---------- SOURCE RECORDS
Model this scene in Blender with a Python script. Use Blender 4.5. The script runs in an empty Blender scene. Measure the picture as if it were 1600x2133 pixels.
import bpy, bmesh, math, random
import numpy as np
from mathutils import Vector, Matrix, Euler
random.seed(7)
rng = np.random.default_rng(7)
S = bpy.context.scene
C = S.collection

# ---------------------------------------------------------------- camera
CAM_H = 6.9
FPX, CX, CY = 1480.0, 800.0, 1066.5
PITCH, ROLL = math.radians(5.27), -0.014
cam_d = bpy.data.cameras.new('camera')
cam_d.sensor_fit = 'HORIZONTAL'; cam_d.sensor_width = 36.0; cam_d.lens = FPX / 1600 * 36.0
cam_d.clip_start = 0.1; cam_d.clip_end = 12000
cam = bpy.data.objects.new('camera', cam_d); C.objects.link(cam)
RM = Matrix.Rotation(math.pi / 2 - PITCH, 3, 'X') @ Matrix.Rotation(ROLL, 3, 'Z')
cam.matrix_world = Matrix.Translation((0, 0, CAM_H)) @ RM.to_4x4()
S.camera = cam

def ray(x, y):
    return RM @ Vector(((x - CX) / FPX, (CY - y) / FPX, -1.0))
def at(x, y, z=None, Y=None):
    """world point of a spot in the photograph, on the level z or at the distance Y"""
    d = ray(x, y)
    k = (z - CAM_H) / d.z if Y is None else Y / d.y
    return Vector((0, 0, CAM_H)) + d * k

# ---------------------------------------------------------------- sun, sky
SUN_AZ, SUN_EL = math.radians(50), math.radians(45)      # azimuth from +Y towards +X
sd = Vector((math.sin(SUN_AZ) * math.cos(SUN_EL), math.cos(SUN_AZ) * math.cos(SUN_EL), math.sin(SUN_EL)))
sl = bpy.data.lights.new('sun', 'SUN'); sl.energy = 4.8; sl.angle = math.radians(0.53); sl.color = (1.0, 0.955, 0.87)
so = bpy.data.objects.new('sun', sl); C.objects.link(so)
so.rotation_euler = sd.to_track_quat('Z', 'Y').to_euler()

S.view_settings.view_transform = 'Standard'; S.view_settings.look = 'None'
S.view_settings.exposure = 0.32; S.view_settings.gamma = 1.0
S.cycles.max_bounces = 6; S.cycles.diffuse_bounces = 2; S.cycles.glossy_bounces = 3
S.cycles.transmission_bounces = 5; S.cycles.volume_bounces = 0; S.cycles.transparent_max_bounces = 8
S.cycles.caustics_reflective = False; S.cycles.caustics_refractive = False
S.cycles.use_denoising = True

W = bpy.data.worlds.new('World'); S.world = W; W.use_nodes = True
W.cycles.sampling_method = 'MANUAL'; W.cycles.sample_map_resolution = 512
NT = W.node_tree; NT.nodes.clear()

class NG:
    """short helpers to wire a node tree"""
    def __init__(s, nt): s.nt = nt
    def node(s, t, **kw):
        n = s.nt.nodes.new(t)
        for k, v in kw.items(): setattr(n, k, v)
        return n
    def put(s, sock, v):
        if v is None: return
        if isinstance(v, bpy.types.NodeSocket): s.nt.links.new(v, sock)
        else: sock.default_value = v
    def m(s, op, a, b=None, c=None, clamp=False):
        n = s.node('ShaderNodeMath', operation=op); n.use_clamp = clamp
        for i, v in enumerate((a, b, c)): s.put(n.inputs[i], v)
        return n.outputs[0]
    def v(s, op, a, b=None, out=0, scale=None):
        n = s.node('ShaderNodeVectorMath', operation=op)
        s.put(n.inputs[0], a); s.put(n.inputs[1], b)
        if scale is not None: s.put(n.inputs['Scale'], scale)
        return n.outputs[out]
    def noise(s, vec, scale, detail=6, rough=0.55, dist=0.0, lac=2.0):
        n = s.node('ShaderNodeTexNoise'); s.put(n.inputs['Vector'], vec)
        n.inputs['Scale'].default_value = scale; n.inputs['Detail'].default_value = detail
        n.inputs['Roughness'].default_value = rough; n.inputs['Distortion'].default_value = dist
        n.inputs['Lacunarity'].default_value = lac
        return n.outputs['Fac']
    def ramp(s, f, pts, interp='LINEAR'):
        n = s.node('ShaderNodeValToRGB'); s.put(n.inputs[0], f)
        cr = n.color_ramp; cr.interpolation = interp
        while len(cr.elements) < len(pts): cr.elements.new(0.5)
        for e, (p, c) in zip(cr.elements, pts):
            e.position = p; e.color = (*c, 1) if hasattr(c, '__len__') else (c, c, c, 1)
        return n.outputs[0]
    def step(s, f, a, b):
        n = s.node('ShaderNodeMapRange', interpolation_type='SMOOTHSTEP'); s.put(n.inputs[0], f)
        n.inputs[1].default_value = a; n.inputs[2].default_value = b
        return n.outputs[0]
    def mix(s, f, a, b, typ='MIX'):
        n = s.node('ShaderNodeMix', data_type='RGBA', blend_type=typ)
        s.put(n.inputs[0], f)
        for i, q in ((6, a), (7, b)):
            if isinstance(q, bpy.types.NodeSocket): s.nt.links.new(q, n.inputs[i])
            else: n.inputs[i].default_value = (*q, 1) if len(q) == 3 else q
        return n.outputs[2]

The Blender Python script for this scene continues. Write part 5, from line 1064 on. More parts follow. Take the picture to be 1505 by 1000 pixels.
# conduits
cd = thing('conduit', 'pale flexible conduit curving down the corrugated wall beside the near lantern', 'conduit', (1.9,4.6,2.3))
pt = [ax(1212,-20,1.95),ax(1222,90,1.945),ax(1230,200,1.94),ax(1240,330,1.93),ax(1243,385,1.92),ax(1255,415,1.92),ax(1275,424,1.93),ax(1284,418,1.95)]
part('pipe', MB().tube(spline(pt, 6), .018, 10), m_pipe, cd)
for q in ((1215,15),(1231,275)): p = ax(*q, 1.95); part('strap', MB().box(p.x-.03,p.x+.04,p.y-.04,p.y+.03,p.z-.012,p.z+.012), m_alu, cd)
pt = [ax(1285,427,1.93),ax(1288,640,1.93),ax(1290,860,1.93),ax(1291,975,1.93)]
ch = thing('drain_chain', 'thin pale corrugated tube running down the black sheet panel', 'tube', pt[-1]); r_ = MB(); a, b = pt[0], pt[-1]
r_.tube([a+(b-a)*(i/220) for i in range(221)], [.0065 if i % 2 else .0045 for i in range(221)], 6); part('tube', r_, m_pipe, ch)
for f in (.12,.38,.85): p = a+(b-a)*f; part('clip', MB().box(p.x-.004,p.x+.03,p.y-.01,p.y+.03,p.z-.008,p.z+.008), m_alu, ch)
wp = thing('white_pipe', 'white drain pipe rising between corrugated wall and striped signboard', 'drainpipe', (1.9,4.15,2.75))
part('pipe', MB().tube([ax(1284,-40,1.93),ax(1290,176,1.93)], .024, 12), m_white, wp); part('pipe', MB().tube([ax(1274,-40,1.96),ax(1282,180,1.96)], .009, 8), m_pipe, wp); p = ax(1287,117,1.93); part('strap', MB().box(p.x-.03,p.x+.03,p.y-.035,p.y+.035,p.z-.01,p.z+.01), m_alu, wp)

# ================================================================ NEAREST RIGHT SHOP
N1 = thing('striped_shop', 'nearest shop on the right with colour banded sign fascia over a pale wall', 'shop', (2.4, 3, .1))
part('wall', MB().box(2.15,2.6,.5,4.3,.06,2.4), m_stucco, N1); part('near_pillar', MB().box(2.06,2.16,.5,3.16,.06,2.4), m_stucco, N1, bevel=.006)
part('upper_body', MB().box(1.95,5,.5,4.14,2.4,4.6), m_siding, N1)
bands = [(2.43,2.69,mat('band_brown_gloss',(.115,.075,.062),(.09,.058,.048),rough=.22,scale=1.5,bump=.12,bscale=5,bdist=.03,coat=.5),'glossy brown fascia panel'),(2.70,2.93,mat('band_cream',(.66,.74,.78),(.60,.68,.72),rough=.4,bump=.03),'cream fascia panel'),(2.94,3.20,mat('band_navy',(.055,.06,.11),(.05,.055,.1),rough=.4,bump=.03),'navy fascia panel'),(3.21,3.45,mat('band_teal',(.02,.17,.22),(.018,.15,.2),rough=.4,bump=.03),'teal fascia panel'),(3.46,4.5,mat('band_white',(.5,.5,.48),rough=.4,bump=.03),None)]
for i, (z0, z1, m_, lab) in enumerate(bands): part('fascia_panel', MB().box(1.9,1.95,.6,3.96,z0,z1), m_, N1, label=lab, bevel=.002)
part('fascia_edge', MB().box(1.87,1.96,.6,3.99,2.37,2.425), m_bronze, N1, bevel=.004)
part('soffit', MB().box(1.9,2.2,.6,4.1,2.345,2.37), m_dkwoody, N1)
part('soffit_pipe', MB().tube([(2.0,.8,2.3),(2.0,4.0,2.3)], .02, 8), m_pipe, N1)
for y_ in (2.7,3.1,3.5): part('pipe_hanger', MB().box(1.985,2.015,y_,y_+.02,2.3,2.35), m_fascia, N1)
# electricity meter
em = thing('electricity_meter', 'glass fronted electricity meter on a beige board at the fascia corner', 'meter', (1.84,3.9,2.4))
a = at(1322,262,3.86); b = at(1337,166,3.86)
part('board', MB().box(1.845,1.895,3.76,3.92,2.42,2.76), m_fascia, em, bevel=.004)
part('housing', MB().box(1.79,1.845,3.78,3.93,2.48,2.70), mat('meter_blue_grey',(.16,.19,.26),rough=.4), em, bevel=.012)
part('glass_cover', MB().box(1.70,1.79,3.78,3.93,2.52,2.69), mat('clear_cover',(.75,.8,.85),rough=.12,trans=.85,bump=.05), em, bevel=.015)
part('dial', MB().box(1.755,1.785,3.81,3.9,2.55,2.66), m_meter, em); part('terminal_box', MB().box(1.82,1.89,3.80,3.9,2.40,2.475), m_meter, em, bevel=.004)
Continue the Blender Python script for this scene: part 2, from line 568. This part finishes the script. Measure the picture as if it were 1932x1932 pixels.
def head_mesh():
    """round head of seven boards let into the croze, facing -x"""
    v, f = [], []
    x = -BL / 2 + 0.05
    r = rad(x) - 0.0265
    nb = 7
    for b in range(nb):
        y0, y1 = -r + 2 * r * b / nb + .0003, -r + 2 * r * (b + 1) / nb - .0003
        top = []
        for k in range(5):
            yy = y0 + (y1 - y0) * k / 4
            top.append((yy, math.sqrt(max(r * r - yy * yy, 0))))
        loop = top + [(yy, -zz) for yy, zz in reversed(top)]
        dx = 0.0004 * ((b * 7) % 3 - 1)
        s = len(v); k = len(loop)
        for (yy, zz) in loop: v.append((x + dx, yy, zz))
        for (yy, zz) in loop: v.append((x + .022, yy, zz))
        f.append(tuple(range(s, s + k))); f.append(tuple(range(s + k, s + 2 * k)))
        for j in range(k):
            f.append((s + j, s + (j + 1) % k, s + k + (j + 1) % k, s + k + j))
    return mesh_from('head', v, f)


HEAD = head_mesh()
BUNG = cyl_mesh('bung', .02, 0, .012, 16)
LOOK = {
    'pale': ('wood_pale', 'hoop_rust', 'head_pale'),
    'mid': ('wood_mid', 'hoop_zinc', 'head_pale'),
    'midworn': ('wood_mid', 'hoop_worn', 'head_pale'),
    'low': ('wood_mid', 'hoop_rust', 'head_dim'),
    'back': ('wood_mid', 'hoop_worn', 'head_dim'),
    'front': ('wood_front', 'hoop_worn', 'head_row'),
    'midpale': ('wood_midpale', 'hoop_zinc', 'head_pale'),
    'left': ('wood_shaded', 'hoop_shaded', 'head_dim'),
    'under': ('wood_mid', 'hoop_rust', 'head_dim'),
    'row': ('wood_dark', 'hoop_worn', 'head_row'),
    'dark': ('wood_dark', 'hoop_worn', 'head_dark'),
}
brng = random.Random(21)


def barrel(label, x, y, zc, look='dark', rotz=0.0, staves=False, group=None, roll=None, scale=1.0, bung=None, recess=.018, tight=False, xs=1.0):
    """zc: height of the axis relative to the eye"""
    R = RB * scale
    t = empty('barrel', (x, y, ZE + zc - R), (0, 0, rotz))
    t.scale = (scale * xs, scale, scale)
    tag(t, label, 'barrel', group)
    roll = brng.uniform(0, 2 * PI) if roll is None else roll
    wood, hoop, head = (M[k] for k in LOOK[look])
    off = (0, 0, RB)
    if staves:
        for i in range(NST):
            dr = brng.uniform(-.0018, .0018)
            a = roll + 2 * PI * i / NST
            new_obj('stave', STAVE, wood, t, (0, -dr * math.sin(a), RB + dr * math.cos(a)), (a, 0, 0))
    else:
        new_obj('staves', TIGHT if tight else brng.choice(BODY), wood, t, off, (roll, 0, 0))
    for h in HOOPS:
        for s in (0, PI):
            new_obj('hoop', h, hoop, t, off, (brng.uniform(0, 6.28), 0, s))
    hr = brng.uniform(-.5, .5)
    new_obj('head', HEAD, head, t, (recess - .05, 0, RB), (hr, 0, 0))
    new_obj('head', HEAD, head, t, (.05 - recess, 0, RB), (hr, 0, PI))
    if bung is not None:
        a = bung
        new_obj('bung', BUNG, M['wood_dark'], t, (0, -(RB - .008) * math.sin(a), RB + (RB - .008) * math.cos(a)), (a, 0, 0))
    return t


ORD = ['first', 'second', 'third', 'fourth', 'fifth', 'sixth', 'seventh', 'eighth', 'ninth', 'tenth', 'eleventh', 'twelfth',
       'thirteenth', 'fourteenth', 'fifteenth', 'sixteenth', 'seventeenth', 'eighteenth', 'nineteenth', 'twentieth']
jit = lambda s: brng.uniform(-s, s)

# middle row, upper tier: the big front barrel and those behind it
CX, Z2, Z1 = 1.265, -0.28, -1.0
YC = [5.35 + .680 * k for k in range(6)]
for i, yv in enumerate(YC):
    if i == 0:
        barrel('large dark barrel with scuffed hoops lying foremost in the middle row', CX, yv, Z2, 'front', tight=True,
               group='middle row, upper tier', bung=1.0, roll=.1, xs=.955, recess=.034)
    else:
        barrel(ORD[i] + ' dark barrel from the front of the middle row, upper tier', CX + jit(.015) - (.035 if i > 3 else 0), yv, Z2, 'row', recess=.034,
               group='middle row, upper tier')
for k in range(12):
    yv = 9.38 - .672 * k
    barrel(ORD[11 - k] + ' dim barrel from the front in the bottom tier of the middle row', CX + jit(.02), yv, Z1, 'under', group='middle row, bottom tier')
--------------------
Give again, word for word, the lines of the listing, starting at its first line and ending with the line containing "return Vector((0, 0, CAM_H)) + d * k".

Model this scene in Blender with a Python script. Use Blender 4.5. The script runs in an empty Blender scene. Measure the picture as if it were 1600x2133 pixels.
import bpy, bmesh, math, random
import numpy as np
from mathutils import Vector, Matrix, Euler
random.seed(7)
rng = np.random.default_rng(7)
S = bpy.context.scene
C = S.collection

# ---------------------------------------------------------------- camera
CAM_H = 6.9
FPX, CX, CY = 1480.0, 800.0, 1066.5
PITCH, ROLL = math.radians(5.27), -0.014
cam_d = bpy.data.cameras.new('camera')
cam_d.sensor_fit = 'HORIZONTAL'; cam_d.sensor_width = 36.0; cam_d.lens = FPX / 1600 * 36.0
cam_d.clip_start = 0.1; cam_d.clip_end = 12000
cam = bpy.data.objects.new('camera', cam_d); C.objects.link(cam)
RM = Matrix.Rotation(math.pi / 2 - PITCH, 3, 'X') @ Matrix.Rotation(ROLL, 3, 'Z')
cam.matrix_world = Matrix.Translation((0, 0, CAM_H)) @ RM.to_4x4()
S.camera = cam

def ray(x, y):
    return RM @ Vector(((x - CX) / FPX, (CY - y) / FPX, -1.0))
def at(x, y, z=None, Y=None):
    """world point of a spot in the photograph, on the level z or at the distance Y"""
    d = ray(x, y)
    k = (z - CAM_H) / d.z if Y is None else Y / d.y
    return Vector((0, 0, CAM_H)) + d * k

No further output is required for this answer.